*WHAT TO WORK ON*.
Select all lines holding the word "pixels" from the entries that follow.

*EXCERPTED RECORDS*.
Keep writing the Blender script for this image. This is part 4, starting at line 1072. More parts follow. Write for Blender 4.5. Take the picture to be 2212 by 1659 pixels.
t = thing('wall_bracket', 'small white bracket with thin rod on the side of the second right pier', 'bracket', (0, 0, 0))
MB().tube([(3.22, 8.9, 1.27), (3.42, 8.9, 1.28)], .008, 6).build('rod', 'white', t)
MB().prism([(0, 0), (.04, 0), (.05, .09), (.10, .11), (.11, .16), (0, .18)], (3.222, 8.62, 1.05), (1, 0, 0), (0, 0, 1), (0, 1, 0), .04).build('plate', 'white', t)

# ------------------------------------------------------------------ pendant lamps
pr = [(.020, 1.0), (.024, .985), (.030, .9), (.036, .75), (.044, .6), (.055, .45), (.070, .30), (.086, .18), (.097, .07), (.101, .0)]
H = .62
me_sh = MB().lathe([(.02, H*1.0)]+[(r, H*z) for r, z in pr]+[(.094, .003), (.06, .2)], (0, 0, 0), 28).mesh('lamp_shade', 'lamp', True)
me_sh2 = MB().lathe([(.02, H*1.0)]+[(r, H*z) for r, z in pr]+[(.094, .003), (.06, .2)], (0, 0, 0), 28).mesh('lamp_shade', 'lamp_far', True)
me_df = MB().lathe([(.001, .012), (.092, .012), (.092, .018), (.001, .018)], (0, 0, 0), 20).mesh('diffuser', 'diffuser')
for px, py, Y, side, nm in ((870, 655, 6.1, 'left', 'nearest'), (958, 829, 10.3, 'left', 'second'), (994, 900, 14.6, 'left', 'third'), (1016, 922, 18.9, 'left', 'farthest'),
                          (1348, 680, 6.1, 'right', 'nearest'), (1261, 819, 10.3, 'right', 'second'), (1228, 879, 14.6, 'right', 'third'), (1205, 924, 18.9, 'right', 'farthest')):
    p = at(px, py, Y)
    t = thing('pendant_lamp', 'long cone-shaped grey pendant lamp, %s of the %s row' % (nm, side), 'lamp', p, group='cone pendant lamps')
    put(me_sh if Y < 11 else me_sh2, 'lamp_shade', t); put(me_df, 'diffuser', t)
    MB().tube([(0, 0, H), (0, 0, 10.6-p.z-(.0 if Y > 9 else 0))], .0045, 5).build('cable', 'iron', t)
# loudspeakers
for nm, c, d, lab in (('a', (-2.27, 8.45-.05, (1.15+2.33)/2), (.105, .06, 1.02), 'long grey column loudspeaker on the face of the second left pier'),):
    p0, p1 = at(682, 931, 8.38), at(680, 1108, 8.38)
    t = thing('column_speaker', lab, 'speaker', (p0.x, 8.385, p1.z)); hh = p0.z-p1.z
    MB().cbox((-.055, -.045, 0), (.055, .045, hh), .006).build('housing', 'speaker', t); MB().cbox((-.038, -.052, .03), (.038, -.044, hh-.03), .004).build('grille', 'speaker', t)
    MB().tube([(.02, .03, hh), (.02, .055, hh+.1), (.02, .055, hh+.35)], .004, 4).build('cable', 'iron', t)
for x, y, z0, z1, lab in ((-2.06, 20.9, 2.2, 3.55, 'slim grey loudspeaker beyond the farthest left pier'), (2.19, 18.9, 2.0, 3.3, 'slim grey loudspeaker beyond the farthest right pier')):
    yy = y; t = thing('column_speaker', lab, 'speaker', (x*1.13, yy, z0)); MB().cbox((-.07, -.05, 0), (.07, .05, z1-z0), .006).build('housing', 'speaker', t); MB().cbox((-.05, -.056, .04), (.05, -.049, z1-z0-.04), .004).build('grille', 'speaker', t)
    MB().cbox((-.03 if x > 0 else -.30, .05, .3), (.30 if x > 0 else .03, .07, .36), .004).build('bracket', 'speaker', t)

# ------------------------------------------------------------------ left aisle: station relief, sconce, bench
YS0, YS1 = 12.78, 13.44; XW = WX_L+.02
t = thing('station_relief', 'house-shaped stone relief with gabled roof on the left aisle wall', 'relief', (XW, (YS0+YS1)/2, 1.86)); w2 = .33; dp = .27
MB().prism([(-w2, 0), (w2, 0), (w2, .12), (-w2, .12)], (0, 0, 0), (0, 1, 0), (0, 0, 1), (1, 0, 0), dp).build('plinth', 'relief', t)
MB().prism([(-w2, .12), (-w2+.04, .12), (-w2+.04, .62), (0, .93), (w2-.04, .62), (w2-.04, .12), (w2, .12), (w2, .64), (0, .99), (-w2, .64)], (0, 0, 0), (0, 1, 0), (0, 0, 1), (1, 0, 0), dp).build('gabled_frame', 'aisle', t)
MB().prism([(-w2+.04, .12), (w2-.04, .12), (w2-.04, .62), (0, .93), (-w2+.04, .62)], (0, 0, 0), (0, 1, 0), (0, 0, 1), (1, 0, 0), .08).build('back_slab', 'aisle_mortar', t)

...

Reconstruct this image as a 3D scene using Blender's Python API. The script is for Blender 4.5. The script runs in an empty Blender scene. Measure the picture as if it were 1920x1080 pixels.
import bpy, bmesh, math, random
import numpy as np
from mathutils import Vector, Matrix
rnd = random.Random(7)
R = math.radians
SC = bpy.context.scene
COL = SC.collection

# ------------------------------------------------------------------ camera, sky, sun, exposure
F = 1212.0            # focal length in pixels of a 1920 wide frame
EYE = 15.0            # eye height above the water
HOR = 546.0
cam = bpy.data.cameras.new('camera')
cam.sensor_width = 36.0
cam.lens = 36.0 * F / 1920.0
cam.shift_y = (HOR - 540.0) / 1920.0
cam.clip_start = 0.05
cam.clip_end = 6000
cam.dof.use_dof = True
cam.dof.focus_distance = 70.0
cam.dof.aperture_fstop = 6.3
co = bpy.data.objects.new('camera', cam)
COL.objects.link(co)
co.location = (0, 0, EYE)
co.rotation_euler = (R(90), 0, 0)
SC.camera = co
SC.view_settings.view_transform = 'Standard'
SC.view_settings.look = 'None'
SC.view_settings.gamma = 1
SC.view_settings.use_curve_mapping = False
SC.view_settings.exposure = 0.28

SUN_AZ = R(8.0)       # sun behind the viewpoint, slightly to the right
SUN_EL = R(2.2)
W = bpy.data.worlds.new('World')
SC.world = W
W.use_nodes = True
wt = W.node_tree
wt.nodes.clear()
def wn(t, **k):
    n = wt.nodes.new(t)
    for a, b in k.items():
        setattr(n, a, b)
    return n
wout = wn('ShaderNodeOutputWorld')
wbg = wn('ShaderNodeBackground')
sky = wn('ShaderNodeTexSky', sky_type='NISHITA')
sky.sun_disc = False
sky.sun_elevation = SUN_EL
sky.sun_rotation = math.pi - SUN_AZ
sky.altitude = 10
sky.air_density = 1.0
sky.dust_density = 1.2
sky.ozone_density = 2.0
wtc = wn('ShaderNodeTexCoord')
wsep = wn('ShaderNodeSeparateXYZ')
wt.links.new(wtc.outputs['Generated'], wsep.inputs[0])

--

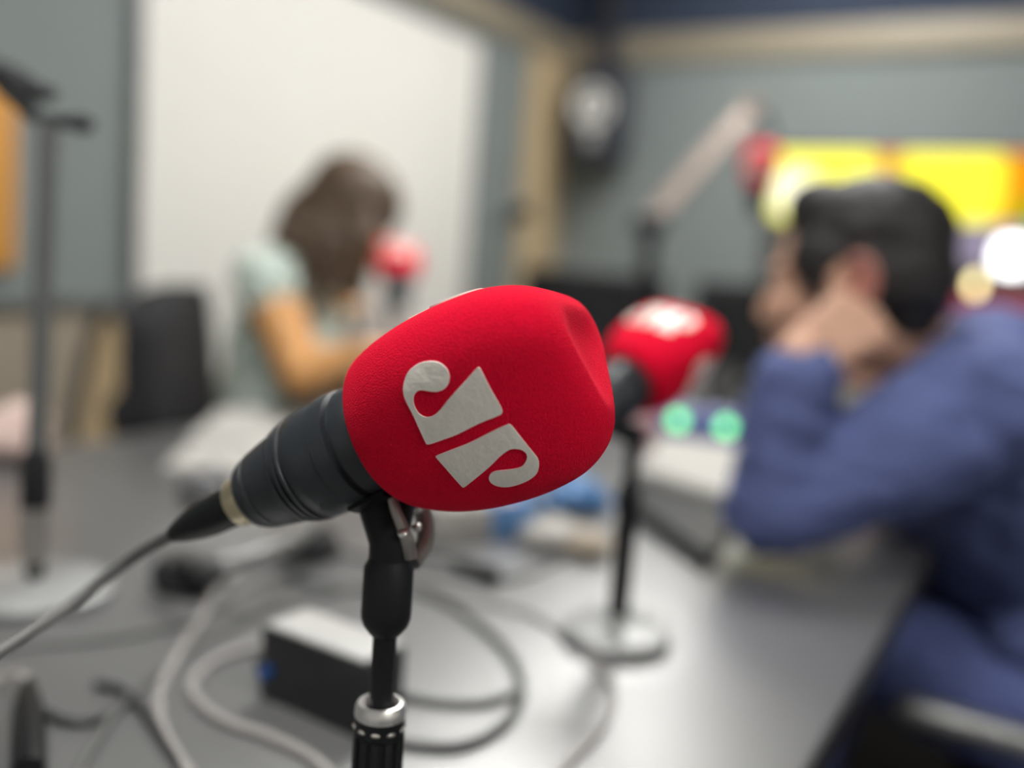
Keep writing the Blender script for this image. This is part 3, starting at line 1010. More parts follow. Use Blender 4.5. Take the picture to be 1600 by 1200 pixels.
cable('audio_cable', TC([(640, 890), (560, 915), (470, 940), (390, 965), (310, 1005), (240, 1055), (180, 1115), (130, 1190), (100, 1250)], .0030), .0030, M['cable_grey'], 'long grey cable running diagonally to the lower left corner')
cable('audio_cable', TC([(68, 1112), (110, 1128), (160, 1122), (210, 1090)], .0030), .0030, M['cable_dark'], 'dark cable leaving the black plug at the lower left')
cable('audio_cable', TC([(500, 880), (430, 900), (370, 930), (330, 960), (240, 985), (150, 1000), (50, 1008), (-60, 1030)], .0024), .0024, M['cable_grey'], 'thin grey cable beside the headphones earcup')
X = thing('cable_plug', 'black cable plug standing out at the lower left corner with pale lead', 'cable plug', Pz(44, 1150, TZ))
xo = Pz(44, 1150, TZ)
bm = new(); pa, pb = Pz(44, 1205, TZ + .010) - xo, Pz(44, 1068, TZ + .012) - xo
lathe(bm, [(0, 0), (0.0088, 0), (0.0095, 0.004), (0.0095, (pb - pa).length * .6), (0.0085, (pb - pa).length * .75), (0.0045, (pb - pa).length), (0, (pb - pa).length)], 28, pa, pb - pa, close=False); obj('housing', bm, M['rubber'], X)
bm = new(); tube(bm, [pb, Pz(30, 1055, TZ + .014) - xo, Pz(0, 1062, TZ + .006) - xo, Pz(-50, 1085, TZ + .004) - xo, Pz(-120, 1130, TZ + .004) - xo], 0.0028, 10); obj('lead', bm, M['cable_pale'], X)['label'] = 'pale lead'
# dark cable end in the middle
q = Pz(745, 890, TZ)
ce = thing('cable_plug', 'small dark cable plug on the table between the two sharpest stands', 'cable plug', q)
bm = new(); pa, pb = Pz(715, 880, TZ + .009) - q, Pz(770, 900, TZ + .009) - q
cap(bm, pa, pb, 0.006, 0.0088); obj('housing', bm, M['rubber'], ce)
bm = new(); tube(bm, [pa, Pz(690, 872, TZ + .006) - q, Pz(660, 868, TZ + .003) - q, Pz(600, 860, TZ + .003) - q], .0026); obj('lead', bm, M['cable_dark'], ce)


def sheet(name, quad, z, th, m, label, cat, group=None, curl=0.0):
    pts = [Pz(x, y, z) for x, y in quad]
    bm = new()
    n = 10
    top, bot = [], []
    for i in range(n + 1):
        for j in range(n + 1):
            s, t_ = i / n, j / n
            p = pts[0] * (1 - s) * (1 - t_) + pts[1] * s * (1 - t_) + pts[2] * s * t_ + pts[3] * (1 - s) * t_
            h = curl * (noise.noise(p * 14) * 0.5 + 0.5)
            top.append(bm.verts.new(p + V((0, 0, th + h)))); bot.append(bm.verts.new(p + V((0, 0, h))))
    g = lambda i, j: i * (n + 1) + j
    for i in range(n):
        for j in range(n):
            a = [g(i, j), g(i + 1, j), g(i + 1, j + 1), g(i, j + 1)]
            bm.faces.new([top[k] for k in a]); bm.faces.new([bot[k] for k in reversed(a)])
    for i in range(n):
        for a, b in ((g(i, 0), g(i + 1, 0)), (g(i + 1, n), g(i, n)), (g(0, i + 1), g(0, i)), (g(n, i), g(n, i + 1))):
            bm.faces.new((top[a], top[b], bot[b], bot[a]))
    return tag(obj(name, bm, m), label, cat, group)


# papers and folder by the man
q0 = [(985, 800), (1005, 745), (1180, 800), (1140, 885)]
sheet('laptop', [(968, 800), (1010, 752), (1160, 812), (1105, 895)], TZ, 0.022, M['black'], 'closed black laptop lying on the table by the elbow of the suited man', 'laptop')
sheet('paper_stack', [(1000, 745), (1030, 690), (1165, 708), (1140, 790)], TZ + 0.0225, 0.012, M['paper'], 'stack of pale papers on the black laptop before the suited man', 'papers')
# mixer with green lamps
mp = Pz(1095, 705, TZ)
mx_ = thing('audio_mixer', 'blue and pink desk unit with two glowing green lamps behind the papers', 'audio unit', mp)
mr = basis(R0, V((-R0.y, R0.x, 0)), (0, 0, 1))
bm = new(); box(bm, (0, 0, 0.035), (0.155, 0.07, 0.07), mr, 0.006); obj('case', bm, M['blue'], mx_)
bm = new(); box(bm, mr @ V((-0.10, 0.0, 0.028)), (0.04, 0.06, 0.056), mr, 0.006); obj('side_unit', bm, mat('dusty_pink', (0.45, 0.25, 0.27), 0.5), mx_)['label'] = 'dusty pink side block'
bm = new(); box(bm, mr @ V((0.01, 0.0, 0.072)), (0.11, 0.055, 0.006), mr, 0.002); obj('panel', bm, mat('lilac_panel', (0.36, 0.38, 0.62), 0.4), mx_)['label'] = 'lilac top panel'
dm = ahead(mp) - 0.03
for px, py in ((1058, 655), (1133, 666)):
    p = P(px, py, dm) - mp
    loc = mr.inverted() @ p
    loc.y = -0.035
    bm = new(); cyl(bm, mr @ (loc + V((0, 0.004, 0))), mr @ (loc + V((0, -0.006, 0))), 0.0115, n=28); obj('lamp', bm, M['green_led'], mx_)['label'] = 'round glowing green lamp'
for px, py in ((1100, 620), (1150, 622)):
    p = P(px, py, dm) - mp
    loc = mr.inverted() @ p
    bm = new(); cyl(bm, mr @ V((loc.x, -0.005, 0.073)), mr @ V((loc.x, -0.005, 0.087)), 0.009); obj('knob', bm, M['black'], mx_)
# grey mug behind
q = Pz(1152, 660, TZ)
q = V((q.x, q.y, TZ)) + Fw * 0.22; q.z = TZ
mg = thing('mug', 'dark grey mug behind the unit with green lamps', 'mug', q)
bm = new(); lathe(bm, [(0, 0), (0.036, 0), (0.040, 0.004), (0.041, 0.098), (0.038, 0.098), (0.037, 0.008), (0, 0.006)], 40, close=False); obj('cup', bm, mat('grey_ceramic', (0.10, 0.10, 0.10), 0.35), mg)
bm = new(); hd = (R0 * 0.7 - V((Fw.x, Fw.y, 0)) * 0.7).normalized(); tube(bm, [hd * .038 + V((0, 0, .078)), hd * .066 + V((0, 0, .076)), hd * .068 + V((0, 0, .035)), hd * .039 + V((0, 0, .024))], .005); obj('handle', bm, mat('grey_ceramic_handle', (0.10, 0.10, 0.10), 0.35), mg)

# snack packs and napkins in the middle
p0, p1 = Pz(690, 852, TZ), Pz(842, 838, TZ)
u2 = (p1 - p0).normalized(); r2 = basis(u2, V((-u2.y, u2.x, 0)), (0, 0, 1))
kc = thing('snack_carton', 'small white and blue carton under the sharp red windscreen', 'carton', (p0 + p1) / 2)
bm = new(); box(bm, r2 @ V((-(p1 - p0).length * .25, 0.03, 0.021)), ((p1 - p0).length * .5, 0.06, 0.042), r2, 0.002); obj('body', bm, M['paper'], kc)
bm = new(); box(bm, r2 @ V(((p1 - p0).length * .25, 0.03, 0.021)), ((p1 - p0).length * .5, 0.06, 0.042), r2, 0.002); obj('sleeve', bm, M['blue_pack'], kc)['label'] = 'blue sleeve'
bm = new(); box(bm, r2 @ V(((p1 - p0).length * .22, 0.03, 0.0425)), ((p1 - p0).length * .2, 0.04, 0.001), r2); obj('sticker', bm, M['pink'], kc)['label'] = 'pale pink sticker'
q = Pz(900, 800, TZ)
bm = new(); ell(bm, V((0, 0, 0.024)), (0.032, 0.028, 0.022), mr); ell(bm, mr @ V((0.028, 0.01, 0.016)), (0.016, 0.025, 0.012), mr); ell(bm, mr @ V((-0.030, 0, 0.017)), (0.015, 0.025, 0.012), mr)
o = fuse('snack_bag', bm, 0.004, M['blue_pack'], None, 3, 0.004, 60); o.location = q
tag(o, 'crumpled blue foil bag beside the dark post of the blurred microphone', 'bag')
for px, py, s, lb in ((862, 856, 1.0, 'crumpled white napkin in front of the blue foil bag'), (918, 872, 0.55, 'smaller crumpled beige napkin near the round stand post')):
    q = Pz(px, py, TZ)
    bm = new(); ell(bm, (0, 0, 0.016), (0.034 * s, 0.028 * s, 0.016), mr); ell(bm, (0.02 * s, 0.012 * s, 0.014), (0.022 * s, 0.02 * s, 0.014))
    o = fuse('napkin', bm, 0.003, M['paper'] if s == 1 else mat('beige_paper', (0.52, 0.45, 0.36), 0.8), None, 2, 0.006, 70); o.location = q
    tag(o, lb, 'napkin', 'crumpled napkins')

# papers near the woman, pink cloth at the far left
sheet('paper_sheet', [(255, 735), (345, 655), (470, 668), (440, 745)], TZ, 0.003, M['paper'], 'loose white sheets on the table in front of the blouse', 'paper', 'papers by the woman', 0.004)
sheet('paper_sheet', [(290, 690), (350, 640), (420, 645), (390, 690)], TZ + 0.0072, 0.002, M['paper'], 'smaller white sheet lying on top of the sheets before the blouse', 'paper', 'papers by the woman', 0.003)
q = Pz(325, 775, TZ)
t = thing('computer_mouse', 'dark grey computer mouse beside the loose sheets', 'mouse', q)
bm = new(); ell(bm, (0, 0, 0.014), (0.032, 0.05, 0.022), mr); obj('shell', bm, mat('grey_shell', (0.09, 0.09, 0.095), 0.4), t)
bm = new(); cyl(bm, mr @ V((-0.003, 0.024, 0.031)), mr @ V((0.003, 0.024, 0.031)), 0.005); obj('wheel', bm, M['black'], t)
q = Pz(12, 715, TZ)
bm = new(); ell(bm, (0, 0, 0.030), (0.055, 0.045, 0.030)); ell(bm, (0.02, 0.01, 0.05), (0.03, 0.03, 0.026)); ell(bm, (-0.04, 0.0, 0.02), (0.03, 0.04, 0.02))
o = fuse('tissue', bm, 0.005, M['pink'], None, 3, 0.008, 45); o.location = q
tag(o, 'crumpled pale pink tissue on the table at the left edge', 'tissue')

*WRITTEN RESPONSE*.
Keep writing the Blender script for this image. This is part 4, starting at line 1072. More parts follow. Write for Blender 4.5. Take the picture to be 2212 by 1659 pixels.
Reconstruct this image as a 3D scene using Blender's Python API. The script is for Blender 4.5. The script runs in an empty Blender scene. Measure the picture as if it were 1920x1080 pixels.
F = 1212.0            # focal length in pixels of a 1920 wide frame
Keep writing the Blender script for this image. This is part 3, starting at line 1010. More parts follow. Use Blender 4.5. Take the picture to be 1600 by 1200 pixels.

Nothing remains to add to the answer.